Dear Howe—Do not be impatient with me. I am doing all that I can. This great wickedness disturbs my sleep, my rest, my appetite. Much is to be done, of which the world knows nothing, in rallying an opposition. It has been said by others, that but for Chase and Sumner this Bill would have been rushed through at once, even without debate. Douglas himself told me that our opposition was the only sincere opposition he had to encounter. But this is not true. There are others here who are in earnest.

My longing is to rally the country against the Bill[4] and I desire to let others come forward and broaden our front.

Our Legislature ought to speak unanimously. Our people should revive the old report and resolutions of 1820.[5]

At present our first wish is delay, that the country may be aroused.

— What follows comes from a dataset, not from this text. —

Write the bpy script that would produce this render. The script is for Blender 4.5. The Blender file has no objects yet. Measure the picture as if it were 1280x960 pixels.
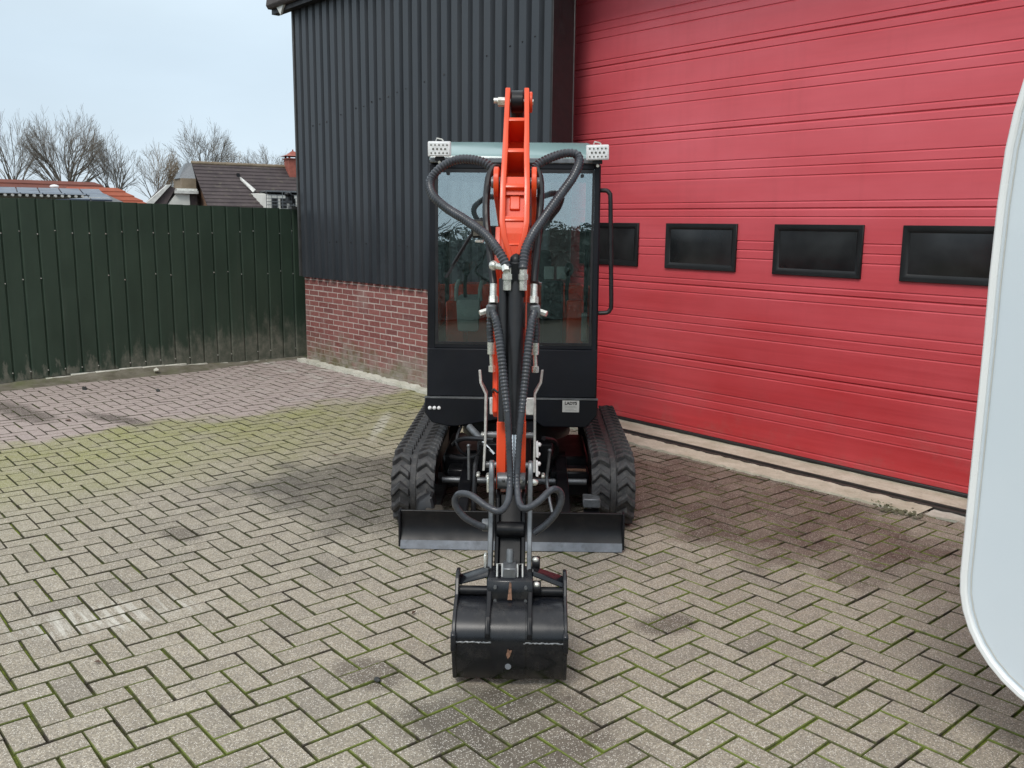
import bpy, bmesh, math, random
from mathutils import Vector, Matrix
R = math.radians
SC = bpy.context.scene
COL = SC.collection

# ------------------------------------------------------------------ camera, sky, sun, exposure
cam_data = bpy.data.cameras.new('camera')
cam = bpy.data.objects.new('camera', cam_data)
COL.objects.link(cam)
cam_data.sensor_width = 36.0
cam_data.lens = 36.0 * 1139.4 / 1280.0
cam_data.clip_start = 0.05
cam_data.clip_end = 2000.0
_f, _p, _r, _az = 1139.4, 0.1752, -0.0097, -0.8632
_fw = Vector((0, math.cos(_p), -math.sin(_p)))
_up = Vector((0, math.sin(_p), math.cos(_p)))
_rt = Vector((1, 0, 0))
_rt2 = _rt * math.cos(_r) - _up * math.sin(_r)
_up2 = _rt * math.sin(_r) + _up * math.cos(_r)
_W = Matrix(((math.cos(_az), math.sin(_az), 0), (-math.sin(_az), math.cos(_az), 0), (0, 0, 1)))
_rt2, _up2, _fw = _W @ _rt2, _W @ _up2, _W @ _fw
cam.matrix_world = Matrix(((_rt2.x, _up2.x, -_fw.x, 0), (_rt2.y, _up2.y, -_fw.y, 0),
                           (_rt2.z, _up2.z, -_fw.z, 1.635), (0, 0, 0, 1)))
SC.camera = cam

SUN_EL, SUN_AZ = R(50), R(152)      # overcast: a weak, wide sun behind the clouds
world = bpy.data.worlds.new('World')
SC.world = world
world.use_nodes = True
_nt = world.node_tree
_nt.nodes.clear()
_out = _nt.nodes.new('ShaderNodeOutputWorld')
_mix = _nt.nodes.new('ShaderNodeMixShader')
_bg1 = _nt.nodes.new('ShaderNodeBackground')
_bg2 = _nt.nodes.new('ShaderNodeBackground')
_sky = _nt.nodes.new('ShaderNodeTexSky')
_sky.sky_type = 'NISHITA'
_sky.sun_disc = False
_sky.sun_elevation = SUN_EL
_sky.sun_rotation = SUN_AZ
_nt.links.new(_sky.outputs[0], _bg1.inputs[0])
_bg1.inputs[1].default_value = 0.10
_tc = _nt.nodes.new('ShaderNodeTexCoord')
_sep = _nt.nodes.new('ShaderNodeSeparateXYZ')
_nt.links.new(_tc.outputs['Generated'], _sep.inputs[0])
_ramp = _nt.nodes.new('ShaderNodeValToRGB')
_ramp.color_ramp.elements[0].position = 0.0
_ramp.color_ramp.elements[0].color = (0.535, 0.63, 0.72, 1)
_ramp.color_ramp.elements[1].position = 1.0
_ramp.color_ramp.elements[1].color = (1.12, 1.14, 1.16, 1)
_e = _ramp.color_ramp.elements.new(0.16); _e.color = (0.56, 0.67, 0.76, 1)
_e = _ramp.color_ramp.elements.new(0.34); _e.color = (0.72, 0.83, 0.885, 1)
_nt.links.new(_sep.outputs[2], _ramp.inputs[0])
_map = _nt.nodes.new('ShaderNodeMapping')
_map.inputs['Scale'].default_value = (1.0, 1.0, 3.0)
_nt.links.new(_tc.outputs['Generated'], _map.inputs[0])
_noi = _nt.nodes.new('ShaderNodeTexNoise')
_noi.inputs['Scale'].default_value = 1.6
_noi.inputs['Detail'].default_value = 5
_noi.inputs['Roughness'].default_value = 0.5
_nt.links.new(_map.outputs[0], _noi.inputs['Vector'])
_mr = _nt.nodes.new('ShaderNodeMapRange')
_mr.inputs[1].default_value = 0.3; _mr.inputs[2].default_value = 0.7
_mr.inputs[3].default_value = 0.90; _mr.inputs[4].default_value = 1.14
_nt.links.new(_noi.outputs[0], _mr.inputs[0])
_mul = _nt.nodes.new('ShaderNodeMix'); _mul.data_type = 'RGBA'; _mul.blend_type = 'MULTIPLY'
_mul.inputs[0].default_value = 1.0
_nt.links.new(_ramp.outputs[0], _mul.inputs[6]); _nt.links.new(_mr.outputs[0], _mul.inputs[7])
_nt.links.new(_mul.outputs[2], _bg2.inputs[0])
_bg2.inputs[1].default_value = 0.98
_mix.inputs[0].default_value = 0.88
_nt.links.new(_bg1.outputs[0], _mix.inputs[1]); _nt.links.new(_bg2.outputs[0], _mix.inputs[2])
_nt.links.new(_mix.outputs[0], _out.inputs[0])

sun_data = bpy.data.lights.new('sun', 'SUN')
sun_data.energy = 1.35
sun_data.angle = R(18)
sun_data.color = (1.0, 0.96, 0.90)
sun = bpy.data.objects.new('sun', sun_data)
COL.objects.link(sun)
_sd = Vector((math.sin(SUN_AZ) * math.cos(SUN_EL), math.cos(SUN_AZ) * math.cos(SUN_EL), math.sin(SUN_EL)))
sun.rotation_euler = _sd.to_track_quat('Z', 'Y').to_euler()
sun.location = _sd * 30
SC.view_settings.view_transform = 'Standard'
SC.view_settings.look = 'None'
SC.view_settings.gamma = 1.0
SC.view_settings.use_curve_mapping = False
SC.view_settings.exposure = 0.35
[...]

“Would that night or Blücher had come!”

God bless you always!

C. S.

In the fateful spring of 1856 Dr. and Mrs. Howe were in Washington. They saw both Charles Sumner and Preston Brooks. My mother has given us pictures of the two men as she then saw them:

“Charles Sumner looked up and, seeing me in the gallery, greeted me with a smile of recognition. I shall never forget the beauty of that smile. It seemed to me to illuminate the whole precinct with a silvery radiance. There was in it all the innocence of his sweet and noble nature.”[6]

“At Willard’s Hotel I observed at a table near our own a typical Southerner of that time, handsome, but with a reckless and defiant expression of countenance which struck me unpleasantly. This was Preston Brooks, of South Carolina.”[7]

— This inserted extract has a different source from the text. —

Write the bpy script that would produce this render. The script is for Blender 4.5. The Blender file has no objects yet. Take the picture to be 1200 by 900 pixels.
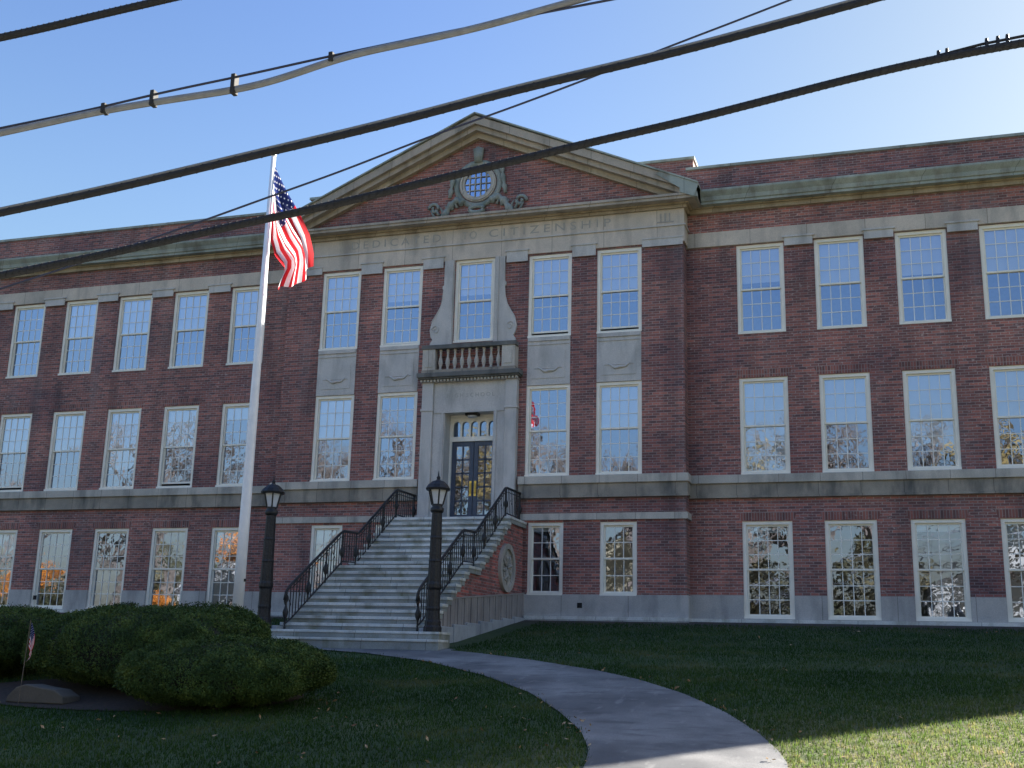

During one of his visits to the Howes, Sumner said:

“I shall soon deliver a speech in the Senate which will occasion a good deal of excitement. It will not surprise me if people leave their seats and show signs of unusual disturbance.”

My mother comments thus:

“At the moment I did not give much heed to his words, but they came back to me, not much later, with the force of prophecy. For Mr. Sumner did make this speech, and though at the moment nothing was done against him, the would-be assassin only waited for a more convenient season to spring upon his victim and to maim him for life. Choosing a moment when Mr. Sumner’s immediate friends were not in the Senate Chamber, Brooks of South Carolina, armed with a cane of india-rubber, attacked him in the rear, knocking him from his seat with one blow, and beating him about the head until he lay bleeding and senseless upon the floor. Although the partisans of the South openly applauded this deed, its cowardly brutality was really repudiated by all who had any sense of honor, without geographical distinction. The blow, fatal to Sumner’s health, was still more fatal to the cause it was meant to serve, and even to the man who dealt it. Within one year his murderous hand was paralyzed in death, and Sumner, after hanging long between life and death, stood once more erect, with the aureole of martyrdom on his brow, and with the dear-bought glory of his scars a more potent witness for the truth than ever. His place in the Senate remained for a time eloquently empty.”[8]

Hon. Miles Taylor, of Louisiana, defended in the Senate the attack on Sumner. A part of his speech makes curious reading:

“If this new dogma” (the evil of slavery) “should be received by the American people with favor, it can only be when all respect for revelation ... has been utterly swept away by such a flood of irreligion and foul philosophy as never before set in.”